2. The microphone assembly of claim 1, wherein:

the signal processor module is attached to the support member.

3. The microphone assembly of claim 1, wherein the unidirectional microphone elements are cardioid microphone elements.

4. The microphone assembly of claim 1, wherein the unidirectional microphone elements are microphone arrays, each of which accepts sound waves in a primary direction.

5. The microphone assembly of claim 1, wherein the support member is attached to the ceiling of the room.

6. The microphone assembly of claim 1, further comprising a shield attached to the support member immediately above all microphone elements.

7. The microphone assembly of claim 1, further comprising a shield attached to each microphone elements, wherein the shield is immediately above the microphone element.

8. The microphone assembly of claim 1, further comprising a housing attached to the support member, wherein the housing contains the microphone elements and the processor module, wherein the housing has a top and a bottom, wherein the top is not sound permeable and the bottom is sound permeable.

9. The microphone assembly of claim 8, wherein the housing further has a shield immediately above the housing.

10. The microphone assembly of claim 1, wherein the signal processor is further operable to balance frequency response, adjust control microphone gain and reduce noises.

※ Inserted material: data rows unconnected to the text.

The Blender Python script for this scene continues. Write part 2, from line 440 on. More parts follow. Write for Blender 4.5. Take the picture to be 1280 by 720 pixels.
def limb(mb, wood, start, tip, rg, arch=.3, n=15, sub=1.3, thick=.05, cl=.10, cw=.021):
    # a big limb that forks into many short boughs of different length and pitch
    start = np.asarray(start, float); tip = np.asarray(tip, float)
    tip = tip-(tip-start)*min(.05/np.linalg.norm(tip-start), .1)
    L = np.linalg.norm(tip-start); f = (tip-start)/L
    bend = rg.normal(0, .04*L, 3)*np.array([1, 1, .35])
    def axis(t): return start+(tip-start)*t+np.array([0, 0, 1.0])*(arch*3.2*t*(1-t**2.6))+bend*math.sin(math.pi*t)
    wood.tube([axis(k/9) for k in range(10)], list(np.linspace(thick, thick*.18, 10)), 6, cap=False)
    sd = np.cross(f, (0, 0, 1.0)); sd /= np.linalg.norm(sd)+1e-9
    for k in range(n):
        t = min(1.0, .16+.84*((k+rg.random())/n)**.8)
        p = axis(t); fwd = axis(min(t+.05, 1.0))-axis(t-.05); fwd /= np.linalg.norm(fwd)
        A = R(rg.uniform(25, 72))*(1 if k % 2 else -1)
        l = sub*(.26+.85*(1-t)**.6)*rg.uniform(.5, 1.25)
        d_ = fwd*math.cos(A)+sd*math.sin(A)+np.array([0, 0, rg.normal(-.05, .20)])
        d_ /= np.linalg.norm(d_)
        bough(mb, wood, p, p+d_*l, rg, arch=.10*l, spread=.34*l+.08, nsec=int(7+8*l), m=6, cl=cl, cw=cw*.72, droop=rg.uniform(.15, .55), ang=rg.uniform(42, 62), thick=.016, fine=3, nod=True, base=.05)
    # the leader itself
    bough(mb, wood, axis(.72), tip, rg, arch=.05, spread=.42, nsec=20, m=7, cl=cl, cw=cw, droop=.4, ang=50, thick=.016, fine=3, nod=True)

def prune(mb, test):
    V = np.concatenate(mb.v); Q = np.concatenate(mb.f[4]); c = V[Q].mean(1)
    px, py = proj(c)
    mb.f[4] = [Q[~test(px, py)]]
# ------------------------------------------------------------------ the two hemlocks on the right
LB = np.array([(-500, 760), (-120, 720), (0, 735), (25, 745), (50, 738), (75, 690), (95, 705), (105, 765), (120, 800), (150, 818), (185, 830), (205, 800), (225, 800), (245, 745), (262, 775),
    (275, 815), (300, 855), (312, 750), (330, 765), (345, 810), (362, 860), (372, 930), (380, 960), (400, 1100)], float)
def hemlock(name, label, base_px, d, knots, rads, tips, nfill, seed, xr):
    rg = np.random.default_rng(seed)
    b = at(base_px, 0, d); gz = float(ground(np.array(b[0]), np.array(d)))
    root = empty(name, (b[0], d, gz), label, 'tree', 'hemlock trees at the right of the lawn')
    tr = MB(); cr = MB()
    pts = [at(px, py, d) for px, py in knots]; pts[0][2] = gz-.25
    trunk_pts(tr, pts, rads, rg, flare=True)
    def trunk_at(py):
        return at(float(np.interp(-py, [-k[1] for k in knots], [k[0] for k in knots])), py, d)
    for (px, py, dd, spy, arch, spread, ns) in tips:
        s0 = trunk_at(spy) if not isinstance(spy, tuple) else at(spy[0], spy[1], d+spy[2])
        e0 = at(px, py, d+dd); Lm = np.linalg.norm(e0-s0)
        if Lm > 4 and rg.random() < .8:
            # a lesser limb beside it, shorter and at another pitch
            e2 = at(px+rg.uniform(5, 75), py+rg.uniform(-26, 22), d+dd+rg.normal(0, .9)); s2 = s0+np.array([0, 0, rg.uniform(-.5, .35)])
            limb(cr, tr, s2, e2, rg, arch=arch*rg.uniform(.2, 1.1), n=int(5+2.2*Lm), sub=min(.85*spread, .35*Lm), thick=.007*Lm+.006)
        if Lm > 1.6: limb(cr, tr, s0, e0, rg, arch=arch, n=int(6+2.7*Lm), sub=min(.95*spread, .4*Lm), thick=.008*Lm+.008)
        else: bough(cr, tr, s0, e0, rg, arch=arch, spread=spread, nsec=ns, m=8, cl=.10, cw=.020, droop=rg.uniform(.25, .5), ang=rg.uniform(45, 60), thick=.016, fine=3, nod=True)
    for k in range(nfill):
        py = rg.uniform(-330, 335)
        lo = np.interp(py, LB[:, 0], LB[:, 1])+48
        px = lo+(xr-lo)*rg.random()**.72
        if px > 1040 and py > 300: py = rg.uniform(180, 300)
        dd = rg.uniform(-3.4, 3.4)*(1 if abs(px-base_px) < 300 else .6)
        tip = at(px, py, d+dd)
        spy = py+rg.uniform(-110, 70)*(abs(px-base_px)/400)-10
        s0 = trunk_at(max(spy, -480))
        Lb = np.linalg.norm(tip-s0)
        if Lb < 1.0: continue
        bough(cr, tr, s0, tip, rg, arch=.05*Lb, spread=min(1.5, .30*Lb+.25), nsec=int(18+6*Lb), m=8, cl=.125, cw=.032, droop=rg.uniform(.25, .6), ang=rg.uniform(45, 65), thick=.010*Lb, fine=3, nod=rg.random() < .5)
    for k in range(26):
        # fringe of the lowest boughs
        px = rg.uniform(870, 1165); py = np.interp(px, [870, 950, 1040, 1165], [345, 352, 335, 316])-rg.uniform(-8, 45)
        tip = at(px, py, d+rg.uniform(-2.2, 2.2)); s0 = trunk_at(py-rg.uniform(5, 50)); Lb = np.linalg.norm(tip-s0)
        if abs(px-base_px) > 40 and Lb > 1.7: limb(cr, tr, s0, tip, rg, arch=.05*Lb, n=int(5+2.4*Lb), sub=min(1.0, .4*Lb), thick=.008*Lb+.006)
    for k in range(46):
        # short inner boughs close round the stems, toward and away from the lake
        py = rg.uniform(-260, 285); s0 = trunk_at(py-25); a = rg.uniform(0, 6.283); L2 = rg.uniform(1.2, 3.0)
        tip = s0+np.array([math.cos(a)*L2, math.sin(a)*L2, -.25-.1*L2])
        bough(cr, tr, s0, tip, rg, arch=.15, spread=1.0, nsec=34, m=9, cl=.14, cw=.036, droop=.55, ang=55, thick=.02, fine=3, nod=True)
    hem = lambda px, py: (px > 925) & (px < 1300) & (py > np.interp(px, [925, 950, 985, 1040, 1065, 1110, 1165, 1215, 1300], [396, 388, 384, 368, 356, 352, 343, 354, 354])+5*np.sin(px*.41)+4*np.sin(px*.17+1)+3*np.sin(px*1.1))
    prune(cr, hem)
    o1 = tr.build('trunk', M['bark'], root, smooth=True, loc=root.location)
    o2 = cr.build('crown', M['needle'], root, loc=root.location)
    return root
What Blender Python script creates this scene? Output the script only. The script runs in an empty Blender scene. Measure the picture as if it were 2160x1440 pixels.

11. The microphone assembly of claim 1, wherein microphone assembly is coupled to an audio system, the microphone assembly further comprising,

a transceiver coupled to the signal processor, wherein the transceiver is operable to communicate with the audio system; and

a battery coupled to the signal processor.

12. An audio system, wherein a portion of the audio system is in a room, wherein the room has a ceiling and a floor to accommodate people, and wherein the room has overhead space between the people and the ceiling, the audio system comprising:

an overhead microphone assembly in the room, wherein the overhead microphone assembly includes,

a support member; and

a plurality of unidirectional microphone elements attached to the support member, wherein all microphone elements are maintained in the overhead space by the support member;

an amplifier;

a loudspeaker coupled to the amplifier; and

a signal processor coupled to all microphone elements and the amplifier, wherein the processor module is operable to provide an output based only on the microphone element providing the best audio quality for a first human speaker to the amplifier.

13. The audio system of claim 12, wherein the unidirectional microphone elements are cardioid microphone elements.

14. The audio system of claim 12, wherein the unidirectional microphone elements are directional microphone arrays, each of which accepts sound waves from a primary direction.

15. The audio system of claim 12, wherein the support member is attached to the ceiling of the room.

16. The audio system of claim 12, further comprising a shield attached to the support member immediately above all microphone elements.

17. The audio system of claim 12, further comprising a shield attached to each microphone elements, wherein the shield is immediately above the microphone element.

18. The audio system of claim 12, further comprising a housing attached to the support member, wherein the housing contains the microphone elements and the processor module, wherein the housing has a top and a bottom, wherein the top is not sound permeable and the bottom is sound permeable.

19. The audio system of claim 18, wherein the housing further has a shield immediately above the housing.

20. The audio system of claim 12, wherein the signal processor module is operable to further process the audio signal including noise reduction, echo cancellation, frequency balancing and automatic gain control.

21. The audio system of claim 12, further comprising,

a transceiver coupled to the signal processor;

wherein the overhead microphone assembly further includes,

a microphone transceiver coupled to the microphone elements;

a microphone signal processor couple to the microphone transceiver and the microphone elements; and

a battery coupled to the microphone signal processor;

wherein the transceiver is in communication with the microphone transceiver; and

wherein the signal processor is coupled to the microphone elements through the transceiver and the microphone transceiver.